» Exercise brief
Write the records below out in full, character for character, with no pictures.

═════ Records

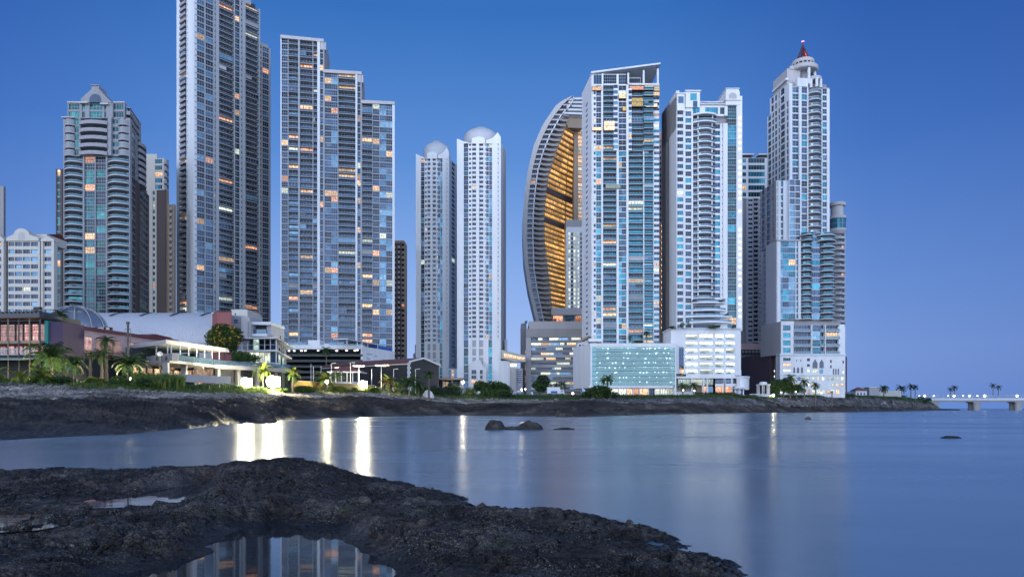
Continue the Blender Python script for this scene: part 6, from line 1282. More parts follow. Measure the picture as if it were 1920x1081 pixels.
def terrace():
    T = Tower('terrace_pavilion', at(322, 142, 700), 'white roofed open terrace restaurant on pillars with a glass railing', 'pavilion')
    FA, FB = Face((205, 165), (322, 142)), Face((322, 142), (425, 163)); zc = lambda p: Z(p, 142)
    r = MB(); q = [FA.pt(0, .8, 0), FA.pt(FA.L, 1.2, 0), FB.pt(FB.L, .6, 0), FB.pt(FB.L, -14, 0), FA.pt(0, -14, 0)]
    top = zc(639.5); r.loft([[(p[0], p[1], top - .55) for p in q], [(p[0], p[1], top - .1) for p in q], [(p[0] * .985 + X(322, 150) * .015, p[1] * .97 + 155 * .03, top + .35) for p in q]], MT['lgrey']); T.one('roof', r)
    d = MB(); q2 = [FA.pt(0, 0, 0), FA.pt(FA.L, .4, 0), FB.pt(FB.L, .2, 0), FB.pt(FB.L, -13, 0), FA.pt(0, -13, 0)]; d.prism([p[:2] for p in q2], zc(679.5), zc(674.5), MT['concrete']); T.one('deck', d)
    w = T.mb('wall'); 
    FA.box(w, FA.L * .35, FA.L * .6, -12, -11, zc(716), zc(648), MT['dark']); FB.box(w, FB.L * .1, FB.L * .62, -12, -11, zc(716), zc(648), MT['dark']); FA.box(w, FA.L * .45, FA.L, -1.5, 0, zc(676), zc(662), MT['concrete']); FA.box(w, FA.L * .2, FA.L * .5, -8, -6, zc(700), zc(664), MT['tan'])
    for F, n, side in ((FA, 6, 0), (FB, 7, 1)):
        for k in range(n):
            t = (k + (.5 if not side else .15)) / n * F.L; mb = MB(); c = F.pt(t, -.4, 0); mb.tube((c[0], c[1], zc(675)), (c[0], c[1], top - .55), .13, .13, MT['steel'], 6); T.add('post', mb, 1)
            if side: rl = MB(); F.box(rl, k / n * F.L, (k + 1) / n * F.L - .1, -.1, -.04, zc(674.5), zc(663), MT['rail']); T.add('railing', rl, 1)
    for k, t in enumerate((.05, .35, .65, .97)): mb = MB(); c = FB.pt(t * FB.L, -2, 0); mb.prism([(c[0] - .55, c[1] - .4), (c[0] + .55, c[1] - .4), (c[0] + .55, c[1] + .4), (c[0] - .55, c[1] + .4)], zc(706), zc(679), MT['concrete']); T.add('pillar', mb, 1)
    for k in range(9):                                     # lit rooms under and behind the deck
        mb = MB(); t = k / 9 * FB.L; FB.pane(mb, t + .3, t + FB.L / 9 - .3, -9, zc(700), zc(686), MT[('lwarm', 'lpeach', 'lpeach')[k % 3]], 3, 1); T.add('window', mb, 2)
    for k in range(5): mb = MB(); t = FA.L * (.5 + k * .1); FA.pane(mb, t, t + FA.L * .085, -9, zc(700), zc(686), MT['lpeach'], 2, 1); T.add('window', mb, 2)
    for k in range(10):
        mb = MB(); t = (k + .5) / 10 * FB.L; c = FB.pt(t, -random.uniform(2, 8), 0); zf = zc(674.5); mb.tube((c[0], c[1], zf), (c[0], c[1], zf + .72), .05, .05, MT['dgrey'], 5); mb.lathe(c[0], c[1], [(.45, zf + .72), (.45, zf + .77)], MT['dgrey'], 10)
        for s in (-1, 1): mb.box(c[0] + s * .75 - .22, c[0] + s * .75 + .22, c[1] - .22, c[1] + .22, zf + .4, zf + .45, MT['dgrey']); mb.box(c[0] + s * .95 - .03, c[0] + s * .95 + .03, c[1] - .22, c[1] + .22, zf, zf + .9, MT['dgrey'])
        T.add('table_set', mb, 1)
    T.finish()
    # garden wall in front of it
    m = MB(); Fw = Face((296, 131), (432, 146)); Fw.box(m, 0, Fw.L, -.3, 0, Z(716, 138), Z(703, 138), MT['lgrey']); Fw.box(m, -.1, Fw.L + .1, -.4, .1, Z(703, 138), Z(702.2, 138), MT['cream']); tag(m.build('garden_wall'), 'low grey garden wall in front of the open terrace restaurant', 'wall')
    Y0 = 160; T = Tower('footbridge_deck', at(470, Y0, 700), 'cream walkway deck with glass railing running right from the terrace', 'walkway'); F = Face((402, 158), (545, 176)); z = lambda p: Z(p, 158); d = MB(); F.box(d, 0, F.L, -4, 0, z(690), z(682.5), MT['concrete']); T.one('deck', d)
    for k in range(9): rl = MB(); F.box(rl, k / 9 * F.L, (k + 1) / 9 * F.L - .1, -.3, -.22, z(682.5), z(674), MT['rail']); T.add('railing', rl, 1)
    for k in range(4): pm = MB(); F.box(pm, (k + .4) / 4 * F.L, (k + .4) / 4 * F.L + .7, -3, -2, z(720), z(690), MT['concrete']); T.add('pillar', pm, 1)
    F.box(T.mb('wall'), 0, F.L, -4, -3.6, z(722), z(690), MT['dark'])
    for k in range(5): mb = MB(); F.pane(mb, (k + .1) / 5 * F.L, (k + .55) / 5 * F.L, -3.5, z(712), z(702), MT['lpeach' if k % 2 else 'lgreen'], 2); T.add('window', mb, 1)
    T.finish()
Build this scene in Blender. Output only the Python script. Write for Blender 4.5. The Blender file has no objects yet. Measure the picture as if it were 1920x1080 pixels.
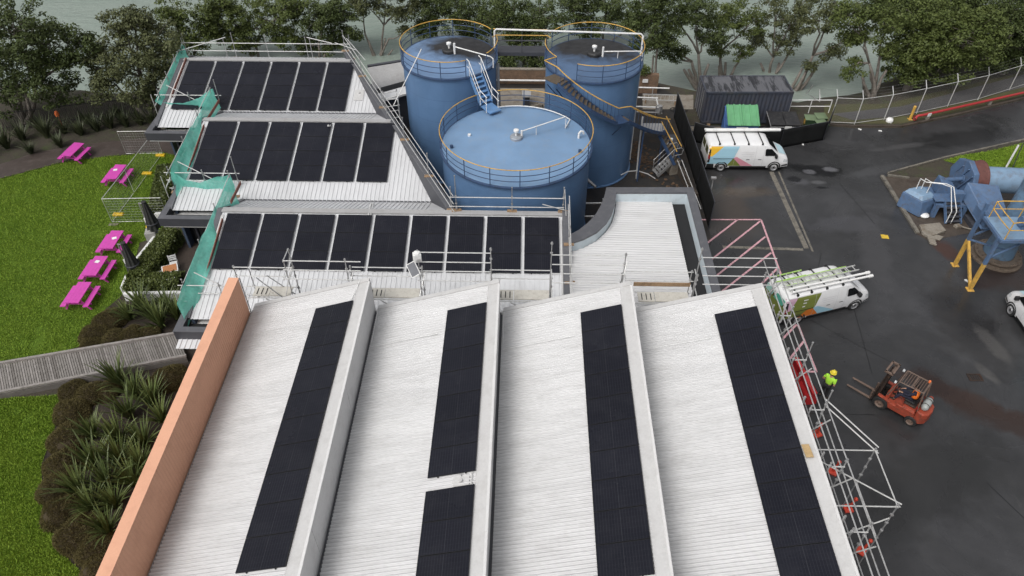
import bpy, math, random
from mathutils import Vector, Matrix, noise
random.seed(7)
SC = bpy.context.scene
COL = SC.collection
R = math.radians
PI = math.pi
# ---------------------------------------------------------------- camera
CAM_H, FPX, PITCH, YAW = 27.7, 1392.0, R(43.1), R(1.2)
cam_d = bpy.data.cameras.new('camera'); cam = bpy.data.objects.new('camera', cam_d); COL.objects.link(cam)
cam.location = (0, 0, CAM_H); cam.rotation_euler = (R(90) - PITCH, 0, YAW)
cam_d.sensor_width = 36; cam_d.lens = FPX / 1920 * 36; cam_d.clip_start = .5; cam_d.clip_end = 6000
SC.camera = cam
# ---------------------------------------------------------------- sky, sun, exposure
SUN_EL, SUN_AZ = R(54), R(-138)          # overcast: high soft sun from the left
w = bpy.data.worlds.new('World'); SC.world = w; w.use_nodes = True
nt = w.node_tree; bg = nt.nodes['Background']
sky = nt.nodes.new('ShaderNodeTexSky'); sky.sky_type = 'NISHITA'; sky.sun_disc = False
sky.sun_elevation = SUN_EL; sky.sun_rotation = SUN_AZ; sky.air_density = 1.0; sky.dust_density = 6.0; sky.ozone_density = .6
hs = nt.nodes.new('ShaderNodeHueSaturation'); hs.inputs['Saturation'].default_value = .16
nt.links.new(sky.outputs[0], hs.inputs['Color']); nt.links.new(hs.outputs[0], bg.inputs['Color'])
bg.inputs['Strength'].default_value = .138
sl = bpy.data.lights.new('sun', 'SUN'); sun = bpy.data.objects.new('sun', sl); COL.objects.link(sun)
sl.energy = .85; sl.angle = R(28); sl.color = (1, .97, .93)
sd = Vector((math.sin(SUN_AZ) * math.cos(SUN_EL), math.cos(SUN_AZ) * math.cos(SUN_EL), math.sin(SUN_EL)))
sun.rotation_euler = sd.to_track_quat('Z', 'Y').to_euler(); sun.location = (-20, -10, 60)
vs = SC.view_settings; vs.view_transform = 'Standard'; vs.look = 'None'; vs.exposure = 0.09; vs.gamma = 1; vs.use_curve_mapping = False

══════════

» Answer to the exercise
Continue the Blender Python script for this scene: part 6, from line 1282. More parts follow. Measure the picture as if it were 1920x1081 pixels.
def terrace():
    T = Tower('terrace_pavilion', at(322, 142, 700), 'white roofed open terrace restaurant on pillars with a glass railing', 'pavilion')
    FA, FB = Face((205, 165), (322, 142)), Face((322, 142), (425, 163)); zc = lambda p: Z(p, 142)
    r = MB(); q = [FA.pt(0, .8, 0), FA.pt(FA.L, 1.2, 0), FB.pt(FB.L, .6, 0), FB.pt(FB.L, -14, 0), FA.pt(0, -14, 0)]
    top = zc(639.5); r.loft([[(p[0], p[1], top - .55) for p in q], [(p[0], p[1], top - .1) for p in q], [(p[0] * .985 + X(322, 150) * .015, p[1] * .97 + 155 * .03, top + .35) for p in q]], MT['lgrey']); T.one('roof', r)
    d = MB(); q2 = [FA.pt(0, 0, 0), FA.pt(FA.L, .4, 0), FB.pt(FB.L, .2, 0), FB.pt(FB.L, -13, 0), FA.pt(0, -13, 0)]; d.prism([p[:2] for p in q2], zc(679.5), zc(674.5), MT['concrete']); T.one('deck', d)
    w = T.mb('wall'); 
    FA.box(w, FA.L * .35, FA.L * .6, -12, -11, zc(716), zc(648), MT['dark']); FB.box(w, FB.L * .1, FB.L * .62, -12, -11, zc(716), zc(648), MT['dark']); FA.box(w, FA.L * .45, FA.L, -1.5, 0, zc(676), zc(662), MT['concrete']); FA.box(w, FA.L * .2, FA.L * .5, -8, -6, zc(700), zc(664), MT['tan'])
    for F, n, side in ((FA, 6, 0), (FB, 7, 1)):
        for k in range(n):
            t = (k + (.5 if not side else .15)) / n * F.L; mb = MB(); c = F.pt(t, -.4, 0); mb.tube((c[0], c[1], zc(675)), (c[0], c[1], top - .55), .13, .13, MT['steel'], 6); T.add('post', mb, 1)
            if side: rl = MB(); F.box(rl, k / n * F.L, (k + 1) / n * F.L - .1, -.1, -.04, zc(674.5), zc(663), MT['rail']); T.add('railing', rl, 1)
    for k, t in enumerate((.05, .35, .65, .97)): mb = MB(); c = FB.pt(t * FB.L, -2, 0); mb.prism([(c[0] - .55, c[1] - .4), (c[0] + .55, c[1] - .4), (c[0] + .55, c[1] + .4), (c[0] - .55, c[1] + .4)], zc(706), zc(679), MT['concrete']); T.add('pillar', mb, 1)
    for k in range(9):                                     # lit rooms under and behind the deck
        mb = MB(); t = k / 9 * FB.L; FB.pane(mb, t + .3, t + FB.L / 9 - .3, -9, zc(700), zc(686), MT[('lwarm', 'lpeach', 'lpeach')[k % 3]], 3, 1); T.add('window', mb, 2)
    for k in range(5): mb = MB(); t = FA.L * (.5 + k * .1); FA.pane(mb, t, t + FA.L * .085, -9, zc(700), zc(686), MT['lpeach'], 2, 1); T.add('window', mb, 2)
    for k in range(10):
        mb = MB(); t = (k + .5) / 10 * FB.L; c = FB.pt(t, -random.uniform(2, 8), 0); zf = zc(674.5); mb.tube((c[0], c[1], zf), (c[0], c[1], zf + .72), .05, .05, MT['dgrey'], 5); mb.lathe(c[0], c[1], [(.45, zf + .72), (.45, zf + .77)], MT['dgrey'], 10)
        for s in (-1, 1): mb.box(c[0] + s * .75 - .22, c[0] + s * .75 + .22, c[1] - .22, c[1] + .22, zf + .4, zf + .45, MT['dgrey']); mb.box(c[0] + s * .95 - .03, c[0] + s * .95 + .03, c[1] - .22, c[1] + .22, zf, zf + .9, MT['dgrey'])
        T.add('table_set', mb, 1)
    T.finish()
    # garden wall in front of it
    m = MB(); Fw = Face((296, 131), (432, 146)); Fw.box(m, 0, Fw.L, -.3, 0, Z(716, 138), Z(703, 138), MT['lgrey']); Fw.box(m, -.1, Fw.L + .1, -.4, .1, Z(703, 138), Z(702.2, 138), MT['cream']); tag(m.build('garden_wall'), 'low grey garden wall in front of the open terrace restaurant', 'wall')
    Y0 = 160; T = Tower('footbridge_deck', at(470, Y0, 700), 'cream walkway deck with glass railing running right from the terrace', 'walkway'); F = Face((402, 158), (545, 176)); z = lambda p: Z(p, 158); d = MB(); F.box(d, 0, F.L, -4, 0, z(690), z(682.5), MT['concrete']); T.one('deck', d)
    for k in range(9): rl = MB(); F.box(rl, k / 9 * F.L, (k + 1) / 9 * F.L - .1, -.3, -.22, z(682.5), z(674), MT['rail']); T.add('railing', rl, 1)
    for k in range(4): pm = MB(); F.box(pm, (k + .4) / 4 * F.L, (k + .4) / 4 * F.L + .7, -3, -2, z(720), z(690), MT['concrete']); T.add('pillar', pm, 1)
    F.box(T.mb('wall'), 0, F.L, -4, -3.6, z(722), z(690), MT['dark'])
    for k in range(5): mb = MB(); F.pane(mb, (k + .1) / 5 * F.L, (k + .55) / 5 * F.L, -3.5, z(712), z(702), MT['lpeach' if k % 2 else 'lgreen'], 2); T.add('window', mb, 1)
    T.finish()
Build this scene in Blender. Output only the Python script. Write for Blender 4.5. The Blender file has no objects yet. Measure the picture as if it were 1920x1080 pixels.
import bpy, math, random
from mathutils import Vector, Matrix, noise
random.seed(7)
SC = bpy.context.scene
COL = SC.collection
R = math.radians
PI = math.pi
# ---------------------------------------------------------------- camera
CAM_H, FPX, PITCH, YAW = 27.7, 1392.0, R(43.1), R(1.2)
cam_d = bpy.data.cameras.new('camera'); cam = bpy.data.objects.new('camera', cam_d); COL.objects.link(cam)
cam.location = (0, 0, CAM_H); cam.rotation_euler = (R(90) - PITCH, 0, YAW)
cam_d.sensor_width = 36; cam_d.lens = FPX / 1920 * 36; cam_d.clip_start = .5; cam_d.clip_end = 6000
SC.camera = cam
# ---------------------------------------------------------------- sky, sun, exposure
SUN_EL, SUN_AZ = R(54), R(-138)          # overcast: high soft sun from the left
w = bpy.data.worlds.new('World'); SC.world = w; w.use_nodes = True
nt = w.node_tree; bg = nt.nodes['Background']
sky = nt.nodes.new('ShaderNodeTexSky'); sky.sky_type = 'NISHITA'; sky.sun_disc = False
sky.sun_elevation = SUN_EL; sky.sun_rotation = SUN_AZ; sky.air_density = 1.0; sky.dust_density = 6.0; sky.ozone_density = .6
hs = nt.nodes.new('ShaderNodeHueSaturation'); hs.inputs['Saturation'].default_value = .16
nt.links.new(sky.outputs[0], hs.inputs['Color']); nt.links.new(hs.outputs[0], bg.inputs['Color'])
bg.inputs['Strength'].default_value = .138
sl = bpy.data.lights.new('sun', 'SUN'); sun = bpy.data.objects.new('sun', sl); COL.objects.link(sun)
sl.energy = .85; sl.angle = R(28); sl.color = (1, .97, .93)
sd = Vector((math.sin(SUN_AZ) * math.cos(SUN_EL), math.cos(SUN_AZ) * math.cos(SUN_EL), math.sin(SUN_EL)))
sun.rotation_euler = sd.to_track_quat('Z', 'Y').to_euler(); sun.location = (-20, -10, 60)
vs = SC.view_settings; vs.view_transform = 'Standard'; vs.look = 'None'; vs.exposure = 0.09; vs.gamma = 1; vs.use_curve_mapping = False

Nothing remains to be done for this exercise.